For the last three years, I focused on educating individual investors, because they were the ones that really needed to know. The learning curve can be steep for someone who isn’t experienced in finance, and taking responsibility for one’s investments is something that only a few people are willing to do. But, by educating both the investors and the financial advisors that get it, I think that’s the ticket.

 

CNote: When you talk to younger folks or people that are maybe just starting to think about investing, what sort of advice do you give them?

Marco Vangelisti: Usually, what I suggest is to invest a small amount of money in CNote and in RSF Social Finance, and most importantly, to read the communications put out by those two funds. This is really to get their juices flowing and to say that there is a way to invest money that is positive for the world, and to encourage them to do more of that.

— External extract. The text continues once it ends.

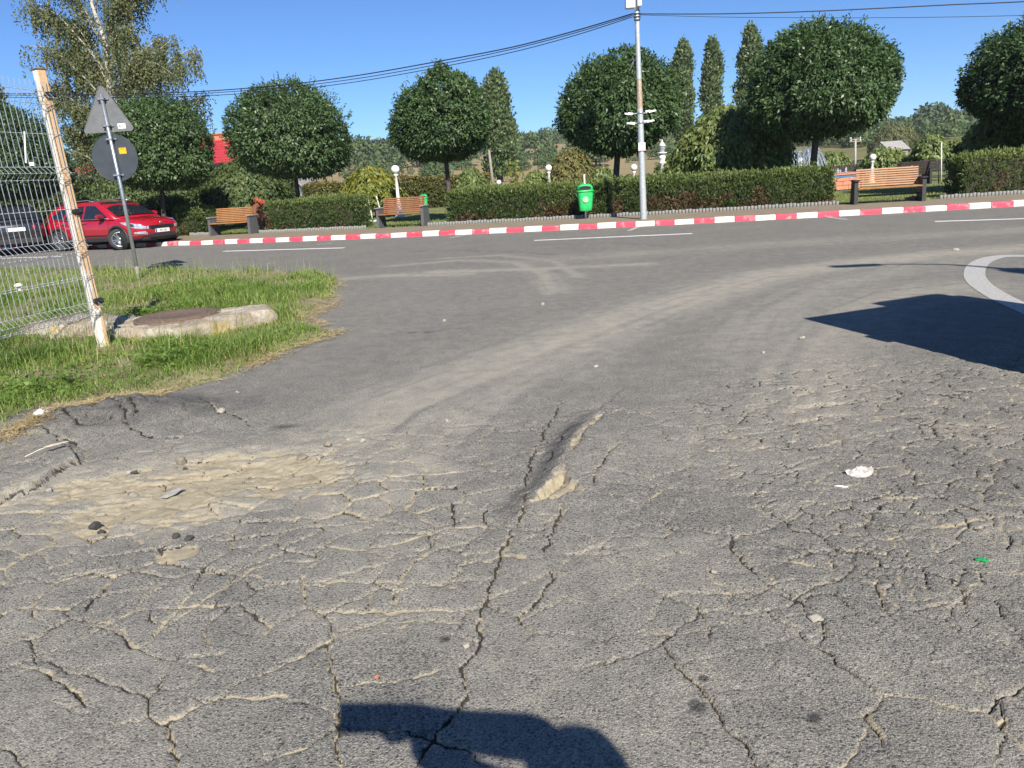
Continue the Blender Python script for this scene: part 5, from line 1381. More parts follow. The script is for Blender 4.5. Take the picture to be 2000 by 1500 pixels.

Another reason why I send them to those two places is because I think the probability of losing principal in those two investments is very low. But not all impact investments are like that.

 

CNote: What’s your vision for socially responsible investing, and where do you think we’re heading long term?

Marco Vangelisti: My hope is that we are going to move toward more local and aware investing. In the next decade, I think we’re going to see a massive realignment of financial values. I do believe that financial markets are completely manipulated at this time and that there is way too much in actual capital out there. A lot of people are not aware, but basically a lot of it is fictitious capital that is going to go away, and I think that will awaken people to the fact that maybe they need to invest in things they really understand. That means investments that are closer to home or through trusted intermediaries like RSF Social Finance and CNote, not Wall Street and large corporations. And I think there will be a lot more innovation to bring about more opportunities to invest in a way that is transparent and is more local and does no harm.